Chegando à Capital, tomou conhecimento de que se havia restaurado o Governo Imperial, José Felix de Azevedo e Sá, entrega-se à Lord Cochrane.
Não aceita proceder como José Felix, ou fugir para os Estados Unidos da América, e repeliu o perdão proposto por Cochrane, seguindo pelo Jaguaribe para encontrar Filgueiras. Ao chegar no local chamado Santa Rosa, foi atacado juntamente com os seus homens por um bando indisciplinado e armados em nome do Imperialismo. Lutou e resistiu por um tempo, e finalmente foi barbaramente assassinado, indefeso e sozinho, em 13 de outubro de 1824.

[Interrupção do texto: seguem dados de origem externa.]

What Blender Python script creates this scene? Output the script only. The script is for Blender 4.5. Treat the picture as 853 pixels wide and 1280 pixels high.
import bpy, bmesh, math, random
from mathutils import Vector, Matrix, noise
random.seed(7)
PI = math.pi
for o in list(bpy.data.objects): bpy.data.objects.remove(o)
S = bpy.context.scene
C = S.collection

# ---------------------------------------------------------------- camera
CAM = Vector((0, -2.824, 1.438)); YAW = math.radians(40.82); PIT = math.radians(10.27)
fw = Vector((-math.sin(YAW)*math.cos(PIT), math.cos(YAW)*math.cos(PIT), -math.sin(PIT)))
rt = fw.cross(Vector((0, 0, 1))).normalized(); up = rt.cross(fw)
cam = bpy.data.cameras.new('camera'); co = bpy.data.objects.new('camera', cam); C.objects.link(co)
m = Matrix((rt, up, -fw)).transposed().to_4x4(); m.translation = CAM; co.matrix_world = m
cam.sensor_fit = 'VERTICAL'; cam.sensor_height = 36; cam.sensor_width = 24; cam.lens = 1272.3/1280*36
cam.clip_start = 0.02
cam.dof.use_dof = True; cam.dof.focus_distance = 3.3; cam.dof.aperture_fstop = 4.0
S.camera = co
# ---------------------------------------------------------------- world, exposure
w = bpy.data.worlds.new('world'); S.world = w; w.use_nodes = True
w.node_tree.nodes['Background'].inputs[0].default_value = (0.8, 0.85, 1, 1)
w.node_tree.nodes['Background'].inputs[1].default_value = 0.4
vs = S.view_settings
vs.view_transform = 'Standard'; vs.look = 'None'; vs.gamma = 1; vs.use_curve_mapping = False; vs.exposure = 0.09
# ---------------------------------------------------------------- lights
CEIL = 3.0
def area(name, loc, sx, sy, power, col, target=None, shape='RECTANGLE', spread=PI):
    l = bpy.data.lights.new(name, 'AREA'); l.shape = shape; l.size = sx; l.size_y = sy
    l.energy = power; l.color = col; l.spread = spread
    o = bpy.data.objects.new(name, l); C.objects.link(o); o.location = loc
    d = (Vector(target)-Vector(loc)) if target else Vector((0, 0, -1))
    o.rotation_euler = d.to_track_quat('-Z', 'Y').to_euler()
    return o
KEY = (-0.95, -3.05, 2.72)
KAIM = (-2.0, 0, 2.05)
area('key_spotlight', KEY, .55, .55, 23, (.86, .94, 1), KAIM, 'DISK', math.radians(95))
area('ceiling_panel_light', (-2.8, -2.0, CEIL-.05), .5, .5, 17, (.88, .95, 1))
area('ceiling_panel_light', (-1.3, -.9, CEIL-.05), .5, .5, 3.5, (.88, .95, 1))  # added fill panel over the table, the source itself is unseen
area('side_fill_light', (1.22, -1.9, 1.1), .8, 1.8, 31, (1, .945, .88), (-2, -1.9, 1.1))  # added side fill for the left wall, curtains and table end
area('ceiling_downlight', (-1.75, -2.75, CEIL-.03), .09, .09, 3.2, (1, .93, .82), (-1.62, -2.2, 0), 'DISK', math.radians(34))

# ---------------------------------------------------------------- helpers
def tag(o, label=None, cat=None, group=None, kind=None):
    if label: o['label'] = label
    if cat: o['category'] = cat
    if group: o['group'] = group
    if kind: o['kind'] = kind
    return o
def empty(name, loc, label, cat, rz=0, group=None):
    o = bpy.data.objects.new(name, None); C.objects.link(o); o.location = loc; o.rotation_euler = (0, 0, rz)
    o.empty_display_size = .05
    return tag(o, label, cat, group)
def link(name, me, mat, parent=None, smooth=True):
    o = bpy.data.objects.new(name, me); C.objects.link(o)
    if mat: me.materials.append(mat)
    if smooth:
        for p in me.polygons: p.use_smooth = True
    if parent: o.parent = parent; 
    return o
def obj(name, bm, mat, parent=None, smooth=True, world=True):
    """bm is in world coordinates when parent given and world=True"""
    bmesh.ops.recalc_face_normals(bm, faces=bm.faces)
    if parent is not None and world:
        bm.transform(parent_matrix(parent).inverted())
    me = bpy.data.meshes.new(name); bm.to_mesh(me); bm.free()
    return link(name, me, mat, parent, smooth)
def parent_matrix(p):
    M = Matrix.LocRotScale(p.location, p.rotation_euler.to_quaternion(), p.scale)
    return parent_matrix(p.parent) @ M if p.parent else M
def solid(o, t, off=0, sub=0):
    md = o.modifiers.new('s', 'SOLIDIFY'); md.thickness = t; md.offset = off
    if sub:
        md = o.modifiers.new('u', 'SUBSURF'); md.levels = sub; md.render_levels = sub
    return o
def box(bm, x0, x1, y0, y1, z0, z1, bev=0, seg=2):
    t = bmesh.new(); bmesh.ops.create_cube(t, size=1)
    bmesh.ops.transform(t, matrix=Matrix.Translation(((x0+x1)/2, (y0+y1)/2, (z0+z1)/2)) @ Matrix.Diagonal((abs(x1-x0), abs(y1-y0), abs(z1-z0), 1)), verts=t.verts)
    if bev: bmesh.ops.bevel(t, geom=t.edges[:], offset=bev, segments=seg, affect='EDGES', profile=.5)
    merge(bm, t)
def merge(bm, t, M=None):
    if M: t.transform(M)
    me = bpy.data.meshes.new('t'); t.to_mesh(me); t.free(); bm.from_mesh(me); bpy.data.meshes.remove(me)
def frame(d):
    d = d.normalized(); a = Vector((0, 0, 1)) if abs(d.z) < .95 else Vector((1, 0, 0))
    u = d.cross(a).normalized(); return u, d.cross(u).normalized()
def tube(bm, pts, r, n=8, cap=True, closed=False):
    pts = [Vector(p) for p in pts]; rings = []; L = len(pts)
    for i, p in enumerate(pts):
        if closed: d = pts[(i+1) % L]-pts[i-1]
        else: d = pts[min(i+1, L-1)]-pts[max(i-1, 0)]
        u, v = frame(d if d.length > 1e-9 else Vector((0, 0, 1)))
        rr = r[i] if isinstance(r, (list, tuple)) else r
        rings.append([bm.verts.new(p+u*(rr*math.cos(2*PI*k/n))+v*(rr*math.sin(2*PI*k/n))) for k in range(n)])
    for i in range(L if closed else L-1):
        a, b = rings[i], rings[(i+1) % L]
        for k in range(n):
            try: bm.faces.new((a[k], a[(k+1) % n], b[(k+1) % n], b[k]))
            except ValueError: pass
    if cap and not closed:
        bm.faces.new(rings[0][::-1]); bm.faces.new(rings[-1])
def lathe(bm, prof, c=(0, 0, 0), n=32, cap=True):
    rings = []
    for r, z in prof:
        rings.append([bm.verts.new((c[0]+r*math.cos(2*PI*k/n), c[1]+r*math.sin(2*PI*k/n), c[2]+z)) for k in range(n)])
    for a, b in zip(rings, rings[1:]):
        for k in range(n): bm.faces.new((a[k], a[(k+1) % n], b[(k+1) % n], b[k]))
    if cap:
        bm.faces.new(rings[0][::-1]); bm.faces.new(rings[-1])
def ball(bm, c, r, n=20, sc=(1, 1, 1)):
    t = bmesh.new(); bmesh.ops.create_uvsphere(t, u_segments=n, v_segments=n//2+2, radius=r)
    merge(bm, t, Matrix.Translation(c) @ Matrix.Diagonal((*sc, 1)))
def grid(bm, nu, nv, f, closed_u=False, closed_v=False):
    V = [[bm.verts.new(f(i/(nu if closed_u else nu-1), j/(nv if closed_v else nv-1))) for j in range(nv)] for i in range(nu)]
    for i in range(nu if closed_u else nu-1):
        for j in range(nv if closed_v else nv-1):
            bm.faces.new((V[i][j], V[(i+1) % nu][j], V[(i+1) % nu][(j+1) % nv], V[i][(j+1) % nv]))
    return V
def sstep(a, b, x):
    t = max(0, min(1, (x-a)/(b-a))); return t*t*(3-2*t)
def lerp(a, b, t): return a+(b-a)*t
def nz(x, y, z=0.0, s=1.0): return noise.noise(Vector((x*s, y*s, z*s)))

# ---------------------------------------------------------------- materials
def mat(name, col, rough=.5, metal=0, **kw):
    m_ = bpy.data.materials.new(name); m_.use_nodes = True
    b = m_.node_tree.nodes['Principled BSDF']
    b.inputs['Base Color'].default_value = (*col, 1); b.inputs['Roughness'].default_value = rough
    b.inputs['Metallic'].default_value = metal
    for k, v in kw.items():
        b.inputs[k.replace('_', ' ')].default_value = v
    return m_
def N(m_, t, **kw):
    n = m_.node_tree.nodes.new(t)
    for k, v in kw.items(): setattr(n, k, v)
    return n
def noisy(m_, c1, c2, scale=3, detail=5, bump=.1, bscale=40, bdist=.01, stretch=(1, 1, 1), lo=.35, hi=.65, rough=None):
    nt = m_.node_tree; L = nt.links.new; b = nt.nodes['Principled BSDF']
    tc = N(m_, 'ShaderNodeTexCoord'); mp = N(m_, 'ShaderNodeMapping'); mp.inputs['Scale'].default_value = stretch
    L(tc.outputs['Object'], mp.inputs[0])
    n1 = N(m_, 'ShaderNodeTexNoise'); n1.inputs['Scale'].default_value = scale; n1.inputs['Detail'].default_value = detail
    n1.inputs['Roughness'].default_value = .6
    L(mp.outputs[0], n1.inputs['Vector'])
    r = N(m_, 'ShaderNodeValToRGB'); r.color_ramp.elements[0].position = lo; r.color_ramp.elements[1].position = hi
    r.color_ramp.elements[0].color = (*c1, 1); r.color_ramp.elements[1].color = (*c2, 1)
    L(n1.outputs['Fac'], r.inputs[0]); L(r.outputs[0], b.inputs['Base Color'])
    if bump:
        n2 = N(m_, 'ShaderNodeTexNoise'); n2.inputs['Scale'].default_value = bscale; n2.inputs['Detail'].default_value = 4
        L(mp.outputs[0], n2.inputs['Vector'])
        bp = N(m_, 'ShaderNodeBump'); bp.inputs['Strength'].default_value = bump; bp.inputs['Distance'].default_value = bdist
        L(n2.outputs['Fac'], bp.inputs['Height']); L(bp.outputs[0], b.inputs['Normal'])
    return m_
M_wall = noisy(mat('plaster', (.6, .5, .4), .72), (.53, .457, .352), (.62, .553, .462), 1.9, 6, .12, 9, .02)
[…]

Desde esse dia, Ana Porsina deixou de viver para o mundo. O punhal que perfurou o coração do seu amado, despedaçou o seu também. E daí por diante ficou conhecida por ANA TRISTE.
Cobriu-se de negro, nunca mais saiu de casa e ficou insepulta durante 50 anos numa espécie de clausura existencial, interrompida somente para as orações e doações de caridade. Foi acompanhada pela sua irmã Isabel Inocência de Lima e ninguém à via, ficava somente em seu aposento.
Os tecidos negros que lhe cobriam o corpo também se estendia a todos os objetos da casa. Nunca mais sorriu. Jamais alguém a ouviu pronunciar o nome do amado. E dos seus lábios jamais se ouviu um só lamento. Simplesmente calou. Debruçada sobre um objeto manchado de sangue que pertenceu a farda do amado, rezava incansavelmente definindo desta maneira o grande pesar que se abateu em sua alma até 15 de outubro de 1874.
Uma história de amor que se passou no Largo da Matriz da Vila Real do Crato, se confunde em outras vividas por outras gerações de cratenses na Praça da Sé. Diferenciada com o fato heróico vivido pelo nosso mártir Tristão Gonçalves e a bela Ana Triste.